For tanker crews and shipowners, these overlapping threats compress options. Rerouting to avoid a declared blockade adds days and cost, but pushing through contested waters risks interception or miscalculation by state navies. Hugging alternative lanes can bring vessels closer to areas where non-state actors, pirates or local armed groups operate, as the skiff attack near Aden illustrates. Marine insurers, faced with both geopolitical stand-offs and physical attacks, are forced to reconsider war risk premiums, rerouting surcharges and even whether to cover certain voyages at all.

Strategically, the incident highlights how easily the line between high politics and low-level violence can blur along maritime chokepoints. A U.S.–Iran Memorandum of Understanding is meant to clarify rules and reopen Hormuz; at the same time, an Indian tanker has reportedly become the first in 48 hours to use an IRGC-designated route through the strait. The message to regional armed groups and opportunistic criminals is that traffic patterns and naval priorities are in flux. When states are focused on managing a blockade and its endgame, gaps can open elsewhere along the route.

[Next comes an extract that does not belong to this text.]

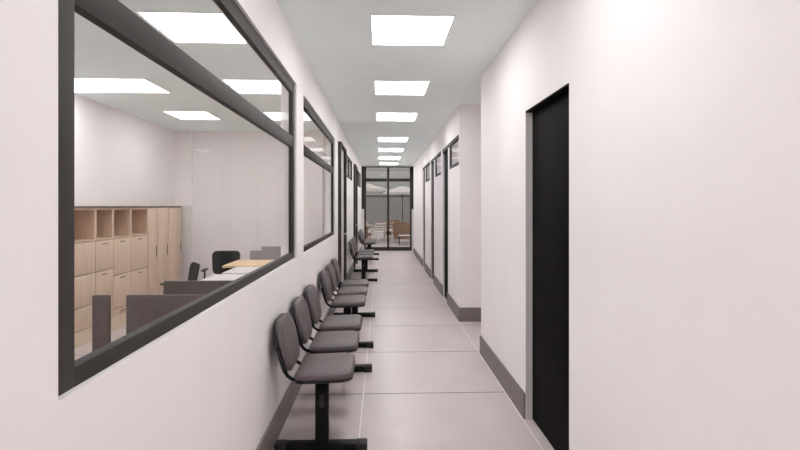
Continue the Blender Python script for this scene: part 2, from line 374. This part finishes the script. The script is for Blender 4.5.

Energy markets tend to react not only to actual disruptions but to the perception of risk to sea lanes. A single tanker hit by an RPG will not stop Gulf exports, but a pattern of such attacks, layered on top of legal and military uncertainty around Hormuz, could spook shippers into holding back tonnage or demanding far higher rates. For import-dependent economies, especially in Asia and Europe, that translates into more fragile supply lines and potentially higher fuel costs.

The sharper insight is that securing Hormuz cannot be separated from securing the entire arc of water that tankers use to reach it and exit from it. A ship may clear the narrows under one set of rules, only to find itself in the sights of an RPG days later because attention and resources have been pulled elsewhere.

The near-term indicators to watch are whether more attacks by small boats are reported along the coasts of Yemen and Oman, how quickly U.S. and allied navies adjust patrol patterns as the Hormuz blockade arrangement is unwound, and whether major shipping firms quietly alter their routing and scheduling in response. A cluster of diversions or cancellations would be an early sign that the security risk has tipped from tolerable to too costly for those whose livelihoods depend on keeping hulls and crews intact.